Il danno erariale, contestato dalla Procura guidata da Gianluca Albo, lo ha subito la Regione siciliana che nel 2016 ha dovuto risarcire la New Energy srl, una società romana che avrebbe voluto realizzare a Ragusa un impianto di energia alimentato da biomasse. Il via libera è arrivato con incomprensibile ritardo, quando ormai la società aveva perduto il finanziamento europeo.

La storia della New Energy inizia nel 2006, quando viene presentata la richiesta di autorizzazione. Una conferenza di servizi nello stesso anno dà il via libera che però arriva solo tre anni e mezzo dopo, nel 2010. In mezzo ci sono solo pastoie burocratiche, richiese di pareri e contro pareri bollati come superflui, e rimpalli di responsabilità.

La New Energy si è rivolta alla giustizia amministrativa che gli ha dato ragione sia in primo grado, al Tar, che in appello davanti al Cga.

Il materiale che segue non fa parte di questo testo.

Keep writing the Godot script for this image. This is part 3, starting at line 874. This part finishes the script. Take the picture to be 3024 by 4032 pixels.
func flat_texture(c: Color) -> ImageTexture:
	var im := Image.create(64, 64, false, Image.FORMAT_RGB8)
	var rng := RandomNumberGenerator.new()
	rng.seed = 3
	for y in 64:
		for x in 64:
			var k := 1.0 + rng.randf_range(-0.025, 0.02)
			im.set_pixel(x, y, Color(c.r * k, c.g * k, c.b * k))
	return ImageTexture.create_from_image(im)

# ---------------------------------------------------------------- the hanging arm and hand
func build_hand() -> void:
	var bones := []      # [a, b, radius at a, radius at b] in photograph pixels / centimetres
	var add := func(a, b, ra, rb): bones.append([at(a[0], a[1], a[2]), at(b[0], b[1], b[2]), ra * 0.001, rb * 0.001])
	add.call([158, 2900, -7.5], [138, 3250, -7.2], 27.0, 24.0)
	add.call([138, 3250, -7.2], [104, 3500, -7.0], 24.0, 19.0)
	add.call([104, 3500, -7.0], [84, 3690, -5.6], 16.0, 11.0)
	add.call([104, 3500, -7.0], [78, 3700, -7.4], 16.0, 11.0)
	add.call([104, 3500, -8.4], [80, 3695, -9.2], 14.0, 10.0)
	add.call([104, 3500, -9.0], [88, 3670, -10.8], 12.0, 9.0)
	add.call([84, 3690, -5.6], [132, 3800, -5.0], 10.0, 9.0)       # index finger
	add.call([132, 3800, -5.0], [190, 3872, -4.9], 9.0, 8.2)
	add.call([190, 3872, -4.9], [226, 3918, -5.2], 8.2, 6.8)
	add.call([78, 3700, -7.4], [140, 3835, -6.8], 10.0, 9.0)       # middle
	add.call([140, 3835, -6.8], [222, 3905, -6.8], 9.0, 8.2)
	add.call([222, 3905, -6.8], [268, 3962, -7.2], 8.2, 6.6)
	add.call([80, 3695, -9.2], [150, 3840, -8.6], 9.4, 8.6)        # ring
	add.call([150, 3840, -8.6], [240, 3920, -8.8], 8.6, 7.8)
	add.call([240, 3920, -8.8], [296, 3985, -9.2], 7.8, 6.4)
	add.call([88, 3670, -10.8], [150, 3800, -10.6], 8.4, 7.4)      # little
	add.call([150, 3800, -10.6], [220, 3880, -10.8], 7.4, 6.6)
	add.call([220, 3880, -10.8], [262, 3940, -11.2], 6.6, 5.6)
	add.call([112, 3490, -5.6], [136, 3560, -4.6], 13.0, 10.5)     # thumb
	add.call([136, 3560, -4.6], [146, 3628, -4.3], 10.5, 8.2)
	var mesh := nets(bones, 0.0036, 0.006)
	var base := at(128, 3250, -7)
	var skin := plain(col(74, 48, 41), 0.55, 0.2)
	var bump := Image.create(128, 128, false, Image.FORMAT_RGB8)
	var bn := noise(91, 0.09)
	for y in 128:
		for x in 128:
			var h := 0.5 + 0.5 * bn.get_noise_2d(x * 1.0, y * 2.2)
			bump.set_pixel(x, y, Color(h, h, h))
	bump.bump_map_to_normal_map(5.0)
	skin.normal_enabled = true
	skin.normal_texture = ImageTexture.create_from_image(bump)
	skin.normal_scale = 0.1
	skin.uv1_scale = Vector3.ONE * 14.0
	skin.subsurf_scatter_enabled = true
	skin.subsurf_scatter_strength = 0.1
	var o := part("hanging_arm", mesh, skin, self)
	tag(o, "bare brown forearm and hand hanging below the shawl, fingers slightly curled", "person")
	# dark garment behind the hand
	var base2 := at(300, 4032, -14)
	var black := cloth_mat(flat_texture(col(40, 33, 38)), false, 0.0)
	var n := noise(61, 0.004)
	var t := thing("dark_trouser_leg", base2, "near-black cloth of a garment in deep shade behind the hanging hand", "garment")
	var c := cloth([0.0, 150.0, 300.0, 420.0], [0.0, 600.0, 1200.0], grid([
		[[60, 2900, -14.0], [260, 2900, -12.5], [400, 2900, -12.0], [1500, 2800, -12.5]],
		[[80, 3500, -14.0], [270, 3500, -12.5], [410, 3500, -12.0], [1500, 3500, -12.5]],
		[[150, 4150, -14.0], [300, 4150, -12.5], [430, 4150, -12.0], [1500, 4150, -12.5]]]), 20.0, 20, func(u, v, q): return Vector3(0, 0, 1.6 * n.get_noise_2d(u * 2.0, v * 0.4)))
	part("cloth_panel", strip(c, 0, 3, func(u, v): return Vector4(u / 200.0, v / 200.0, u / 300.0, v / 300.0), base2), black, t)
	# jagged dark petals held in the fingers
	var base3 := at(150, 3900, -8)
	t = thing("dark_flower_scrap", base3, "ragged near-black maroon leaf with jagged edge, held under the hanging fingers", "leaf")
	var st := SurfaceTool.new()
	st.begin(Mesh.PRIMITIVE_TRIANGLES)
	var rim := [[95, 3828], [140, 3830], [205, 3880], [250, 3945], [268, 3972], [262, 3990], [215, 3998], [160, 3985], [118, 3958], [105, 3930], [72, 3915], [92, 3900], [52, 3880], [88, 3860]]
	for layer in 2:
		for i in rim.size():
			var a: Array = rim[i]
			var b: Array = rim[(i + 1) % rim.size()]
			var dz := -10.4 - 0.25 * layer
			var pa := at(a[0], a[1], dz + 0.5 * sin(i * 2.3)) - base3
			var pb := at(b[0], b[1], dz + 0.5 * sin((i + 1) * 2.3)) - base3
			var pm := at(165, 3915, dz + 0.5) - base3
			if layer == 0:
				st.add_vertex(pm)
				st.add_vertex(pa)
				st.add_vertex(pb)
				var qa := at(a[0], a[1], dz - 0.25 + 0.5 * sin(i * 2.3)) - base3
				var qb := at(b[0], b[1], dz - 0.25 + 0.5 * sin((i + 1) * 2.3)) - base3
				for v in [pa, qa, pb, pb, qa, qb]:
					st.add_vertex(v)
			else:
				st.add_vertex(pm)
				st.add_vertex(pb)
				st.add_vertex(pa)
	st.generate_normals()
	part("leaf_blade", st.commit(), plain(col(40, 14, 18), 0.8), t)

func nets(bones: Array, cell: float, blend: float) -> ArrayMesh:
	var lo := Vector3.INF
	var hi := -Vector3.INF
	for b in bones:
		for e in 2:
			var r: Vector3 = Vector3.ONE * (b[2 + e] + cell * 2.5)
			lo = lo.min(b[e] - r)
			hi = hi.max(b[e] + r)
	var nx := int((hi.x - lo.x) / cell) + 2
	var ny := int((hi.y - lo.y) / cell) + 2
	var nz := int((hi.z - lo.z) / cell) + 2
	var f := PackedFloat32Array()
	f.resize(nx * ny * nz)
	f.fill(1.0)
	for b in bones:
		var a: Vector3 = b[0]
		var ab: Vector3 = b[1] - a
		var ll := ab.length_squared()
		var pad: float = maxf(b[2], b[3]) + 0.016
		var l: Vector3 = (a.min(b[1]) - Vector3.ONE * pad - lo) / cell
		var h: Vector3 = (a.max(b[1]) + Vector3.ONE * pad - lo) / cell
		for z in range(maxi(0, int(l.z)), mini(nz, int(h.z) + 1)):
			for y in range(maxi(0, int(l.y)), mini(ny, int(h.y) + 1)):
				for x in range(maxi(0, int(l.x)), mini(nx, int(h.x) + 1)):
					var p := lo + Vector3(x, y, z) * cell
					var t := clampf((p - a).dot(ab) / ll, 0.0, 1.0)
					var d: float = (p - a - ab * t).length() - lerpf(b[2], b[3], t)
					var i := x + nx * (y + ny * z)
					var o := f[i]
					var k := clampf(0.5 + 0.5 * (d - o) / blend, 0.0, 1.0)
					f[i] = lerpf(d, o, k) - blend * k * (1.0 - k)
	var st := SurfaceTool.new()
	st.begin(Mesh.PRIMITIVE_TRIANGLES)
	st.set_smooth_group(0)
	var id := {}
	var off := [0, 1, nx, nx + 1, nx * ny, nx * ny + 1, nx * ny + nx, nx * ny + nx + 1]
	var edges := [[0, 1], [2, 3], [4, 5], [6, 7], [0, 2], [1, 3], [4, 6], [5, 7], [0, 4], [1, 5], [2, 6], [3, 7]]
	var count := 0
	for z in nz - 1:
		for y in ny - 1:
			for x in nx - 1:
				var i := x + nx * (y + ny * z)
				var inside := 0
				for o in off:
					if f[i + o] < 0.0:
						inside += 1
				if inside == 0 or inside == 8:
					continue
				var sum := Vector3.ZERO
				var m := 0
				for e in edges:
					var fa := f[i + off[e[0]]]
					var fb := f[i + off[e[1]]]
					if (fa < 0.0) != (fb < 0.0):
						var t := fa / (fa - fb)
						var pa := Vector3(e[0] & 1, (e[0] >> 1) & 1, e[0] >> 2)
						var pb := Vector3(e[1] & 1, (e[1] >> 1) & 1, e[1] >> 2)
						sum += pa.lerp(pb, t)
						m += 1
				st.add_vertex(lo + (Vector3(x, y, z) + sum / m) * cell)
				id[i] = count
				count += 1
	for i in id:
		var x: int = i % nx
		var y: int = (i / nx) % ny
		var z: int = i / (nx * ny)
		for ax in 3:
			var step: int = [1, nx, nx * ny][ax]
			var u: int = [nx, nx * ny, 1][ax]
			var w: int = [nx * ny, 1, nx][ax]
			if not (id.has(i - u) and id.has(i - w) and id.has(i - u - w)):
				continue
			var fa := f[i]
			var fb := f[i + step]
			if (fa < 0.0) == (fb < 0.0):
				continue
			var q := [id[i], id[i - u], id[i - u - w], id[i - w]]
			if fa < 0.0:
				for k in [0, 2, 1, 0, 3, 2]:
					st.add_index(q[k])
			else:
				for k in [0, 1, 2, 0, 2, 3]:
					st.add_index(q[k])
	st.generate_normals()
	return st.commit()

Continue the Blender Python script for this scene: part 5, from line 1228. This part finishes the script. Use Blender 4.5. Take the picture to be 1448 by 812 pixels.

Il “protrarsi del procedimento amministrativo” è stato “ingiustificato e illegittimo”.

Alla fine secondo i giudici contabili è all’Assessorato regionale al territorio che la pratica si sarebbe bloccato e non al dipartimento all’Industria.

“La vicenda in esame denuncia un contesto di pervicace resistenza al cambiamento e la diffusa incapacità degli apparati amministrativi di recepire l’istanza ordinamentale – si legge nella motivazione -. La complicata, contorta, esitante serie procedimentale in cui il privato è rimasto ostaggio si sviluppa in un labirintico e perverso crescendo di competenze, ora reclamate ora negate, di sovrapposizioni e sorprese istruttorie intervallate a silenzi e vuoti decisionali, determinazioni ondivaghe, pareri legali contraddittori, che hanno turbato la linearità e la correttezza del naturale sviluppo del contatto procedimentale”.

Ed ancora si parla di “incapacità organizzative, scarsa razionalità delle procedure, resistenze a oltranza a dismettere ambiti di potere e logiche procedimentali-organizzative tralatizie, incapacità degli stessi vertici politico-istituzionali dell’assessorato di mettere ordine alle competenze e alle procedure” che “hanno contribuito a sterilizzare gli istituti di semplificazione previsti dal legislatore e a dimenticare l esigenza di certezza e tempestività della risposta attesa dal privato entrato in contatto con la pubblica amministrazione”.

Le persone citate in giudizio si sono difese sostenendo di avere rispettato le procedure. Che i ritardi, gli intoppi e il mancato via libera non è imputabile a loro colpe, semmai a quelle di altri. Il ricorso in appello è scontato.